No, it's a GUI application. There are ways of making the GUI parts cross platform, like webview and such. But the GUI parts in this application are native to the OS. "Only" the core functionality is shared between platforms.

This is also something I have been battling with in the past. All the cross GUI platforms have their quirks and problems and varying OS dependencies you are then married to. Since this is my own personal project, I decided cut the knot differently and just do the GUI parts native.

So far, I have found it be incredibly liberating. Instead of trying to instinctively shoe-horn functionality into something that will fit on all platforms, the code itself becomes much clearer when all the really "abstract" or "logic" code is completely separate from the platform code.

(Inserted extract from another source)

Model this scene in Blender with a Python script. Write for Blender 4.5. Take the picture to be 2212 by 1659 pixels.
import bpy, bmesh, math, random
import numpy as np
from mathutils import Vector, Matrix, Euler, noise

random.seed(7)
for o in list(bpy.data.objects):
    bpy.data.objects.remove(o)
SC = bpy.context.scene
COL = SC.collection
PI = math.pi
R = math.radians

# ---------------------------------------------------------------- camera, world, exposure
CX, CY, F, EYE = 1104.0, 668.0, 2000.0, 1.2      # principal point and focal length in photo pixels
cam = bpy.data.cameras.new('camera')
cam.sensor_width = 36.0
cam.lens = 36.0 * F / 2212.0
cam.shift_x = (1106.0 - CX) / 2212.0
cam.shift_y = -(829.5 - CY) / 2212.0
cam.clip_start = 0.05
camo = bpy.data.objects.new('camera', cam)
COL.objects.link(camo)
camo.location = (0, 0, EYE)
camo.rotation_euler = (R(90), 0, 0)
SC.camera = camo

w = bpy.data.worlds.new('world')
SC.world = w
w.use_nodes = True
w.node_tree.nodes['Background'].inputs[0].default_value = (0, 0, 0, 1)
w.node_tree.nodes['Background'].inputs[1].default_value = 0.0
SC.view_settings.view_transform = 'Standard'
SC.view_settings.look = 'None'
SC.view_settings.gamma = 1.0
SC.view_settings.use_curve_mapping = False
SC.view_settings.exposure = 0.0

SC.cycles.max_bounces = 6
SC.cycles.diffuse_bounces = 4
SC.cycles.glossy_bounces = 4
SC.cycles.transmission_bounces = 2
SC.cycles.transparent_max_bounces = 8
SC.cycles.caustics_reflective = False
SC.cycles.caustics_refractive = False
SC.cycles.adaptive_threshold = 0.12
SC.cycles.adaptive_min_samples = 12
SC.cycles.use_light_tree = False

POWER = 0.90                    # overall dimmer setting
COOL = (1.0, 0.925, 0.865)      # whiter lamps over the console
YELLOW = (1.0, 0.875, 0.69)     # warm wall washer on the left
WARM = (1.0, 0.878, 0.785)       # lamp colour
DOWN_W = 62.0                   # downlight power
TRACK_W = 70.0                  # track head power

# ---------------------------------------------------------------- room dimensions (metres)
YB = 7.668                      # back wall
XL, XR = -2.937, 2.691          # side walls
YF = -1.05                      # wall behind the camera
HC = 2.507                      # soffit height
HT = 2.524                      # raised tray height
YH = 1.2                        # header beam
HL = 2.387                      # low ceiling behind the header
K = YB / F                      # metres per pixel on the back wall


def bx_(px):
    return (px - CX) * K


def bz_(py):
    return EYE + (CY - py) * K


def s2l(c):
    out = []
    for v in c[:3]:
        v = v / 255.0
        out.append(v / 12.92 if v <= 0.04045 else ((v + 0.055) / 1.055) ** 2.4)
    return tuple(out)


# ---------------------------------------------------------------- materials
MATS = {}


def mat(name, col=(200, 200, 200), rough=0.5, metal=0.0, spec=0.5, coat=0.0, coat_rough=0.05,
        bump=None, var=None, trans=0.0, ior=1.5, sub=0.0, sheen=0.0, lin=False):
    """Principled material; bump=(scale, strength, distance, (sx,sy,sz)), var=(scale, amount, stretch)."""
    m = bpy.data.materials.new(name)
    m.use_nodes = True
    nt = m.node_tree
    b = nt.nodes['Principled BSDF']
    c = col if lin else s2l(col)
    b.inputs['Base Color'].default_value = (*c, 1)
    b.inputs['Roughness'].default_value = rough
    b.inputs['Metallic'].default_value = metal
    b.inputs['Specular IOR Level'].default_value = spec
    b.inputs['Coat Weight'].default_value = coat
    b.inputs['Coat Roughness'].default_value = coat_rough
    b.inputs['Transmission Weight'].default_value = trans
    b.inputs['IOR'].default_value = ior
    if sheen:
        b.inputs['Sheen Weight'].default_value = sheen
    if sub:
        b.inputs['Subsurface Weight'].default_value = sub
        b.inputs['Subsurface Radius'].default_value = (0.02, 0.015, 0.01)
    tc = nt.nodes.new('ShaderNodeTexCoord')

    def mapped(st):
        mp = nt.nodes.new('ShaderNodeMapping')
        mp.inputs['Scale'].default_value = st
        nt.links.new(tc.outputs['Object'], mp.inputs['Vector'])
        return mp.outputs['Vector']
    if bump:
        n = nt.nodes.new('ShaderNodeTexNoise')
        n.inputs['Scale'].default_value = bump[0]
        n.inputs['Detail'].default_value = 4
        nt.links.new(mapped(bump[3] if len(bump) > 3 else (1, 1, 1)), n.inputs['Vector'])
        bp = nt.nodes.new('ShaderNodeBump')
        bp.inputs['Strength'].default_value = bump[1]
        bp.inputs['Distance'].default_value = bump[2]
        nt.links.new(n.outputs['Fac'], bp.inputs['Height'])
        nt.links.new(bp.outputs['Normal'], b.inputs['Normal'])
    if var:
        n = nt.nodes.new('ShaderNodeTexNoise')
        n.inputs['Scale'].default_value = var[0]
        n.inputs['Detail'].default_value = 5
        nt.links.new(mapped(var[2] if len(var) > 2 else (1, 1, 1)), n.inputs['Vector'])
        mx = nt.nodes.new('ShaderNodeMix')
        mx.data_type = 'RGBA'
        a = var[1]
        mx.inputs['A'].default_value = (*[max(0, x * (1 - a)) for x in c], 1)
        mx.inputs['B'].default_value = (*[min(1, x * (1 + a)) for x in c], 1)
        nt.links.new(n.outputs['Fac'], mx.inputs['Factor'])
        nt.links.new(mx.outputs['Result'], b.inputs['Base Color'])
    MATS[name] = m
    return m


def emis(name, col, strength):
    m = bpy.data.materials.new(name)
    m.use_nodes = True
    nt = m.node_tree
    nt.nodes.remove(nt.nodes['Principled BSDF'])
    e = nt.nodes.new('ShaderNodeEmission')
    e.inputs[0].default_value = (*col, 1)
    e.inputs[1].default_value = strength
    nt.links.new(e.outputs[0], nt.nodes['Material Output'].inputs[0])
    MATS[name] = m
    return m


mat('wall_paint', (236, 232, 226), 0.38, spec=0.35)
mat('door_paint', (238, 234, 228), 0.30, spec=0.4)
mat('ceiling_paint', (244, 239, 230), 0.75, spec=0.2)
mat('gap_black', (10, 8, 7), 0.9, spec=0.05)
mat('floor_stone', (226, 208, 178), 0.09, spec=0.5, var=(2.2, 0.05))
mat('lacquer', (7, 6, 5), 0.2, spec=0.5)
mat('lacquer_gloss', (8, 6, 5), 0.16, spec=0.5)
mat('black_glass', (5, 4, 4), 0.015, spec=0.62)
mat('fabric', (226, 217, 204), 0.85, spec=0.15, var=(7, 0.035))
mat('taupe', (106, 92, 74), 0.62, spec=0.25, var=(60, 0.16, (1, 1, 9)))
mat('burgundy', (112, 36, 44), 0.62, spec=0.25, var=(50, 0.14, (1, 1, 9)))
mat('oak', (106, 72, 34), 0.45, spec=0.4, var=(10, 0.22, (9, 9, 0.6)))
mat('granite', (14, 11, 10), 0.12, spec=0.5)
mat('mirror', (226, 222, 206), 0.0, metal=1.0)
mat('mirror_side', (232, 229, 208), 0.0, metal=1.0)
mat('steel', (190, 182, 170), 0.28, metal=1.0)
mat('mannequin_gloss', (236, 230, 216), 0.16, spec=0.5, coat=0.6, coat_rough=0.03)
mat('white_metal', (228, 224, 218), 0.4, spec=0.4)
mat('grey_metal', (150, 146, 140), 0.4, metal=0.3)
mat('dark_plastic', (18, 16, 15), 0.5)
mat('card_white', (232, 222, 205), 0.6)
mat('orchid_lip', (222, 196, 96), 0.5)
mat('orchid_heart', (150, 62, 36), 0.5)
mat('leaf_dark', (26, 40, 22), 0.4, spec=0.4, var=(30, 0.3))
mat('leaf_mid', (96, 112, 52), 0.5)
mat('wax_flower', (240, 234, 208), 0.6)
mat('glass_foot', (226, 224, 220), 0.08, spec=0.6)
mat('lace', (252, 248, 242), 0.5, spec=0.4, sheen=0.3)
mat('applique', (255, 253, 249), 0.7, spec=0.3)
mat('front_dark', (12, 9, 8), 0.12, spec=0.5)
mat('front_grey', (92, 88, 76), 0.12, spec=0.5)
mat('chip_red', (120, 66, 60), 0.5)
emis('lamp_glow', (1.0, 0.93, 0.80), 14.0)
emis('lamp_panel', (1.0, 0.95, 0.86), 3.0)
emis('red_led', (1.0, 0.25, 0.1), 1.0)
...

This is of course best practice anyway, but the decision to split this way made separation incredibly obvious. When the "logic" parts code cannot communicate with OS resources, you aren't tempted to put stuff where it doesn't belong.


Very interesting. May I ask was what your approach is wrt the Mac GUI: are you going to use XCode's GUI builder or rather build a fully programmatic GUI (that is creating View Controllers, etc. by hand in Objective-C++ )? Have no direct experience myself but I intuitively find the latter approach more appealing. I have seen examples of it here and there.


I don't know yet, whatever feels easier. In Windows, the GUI is made so far with code and RC files.


then i will have to know how to do GUI natively on mac, windows and gtk/linux, not easy to do them all.

for GUI(not gaming GUI like imgui, I just do normal GUI with widgets) cross platform I "shamelessly" do electron, for non-GUI I'm all the way with c++.


Qt is LGPL, no need to pay for a license.


Unless you use the non LGPL modules.


Not that simple, I think it's more than LGPL, IANAL however, its license always confuses me.


Technically, LGPL is also problematic whenever used in appstore applications.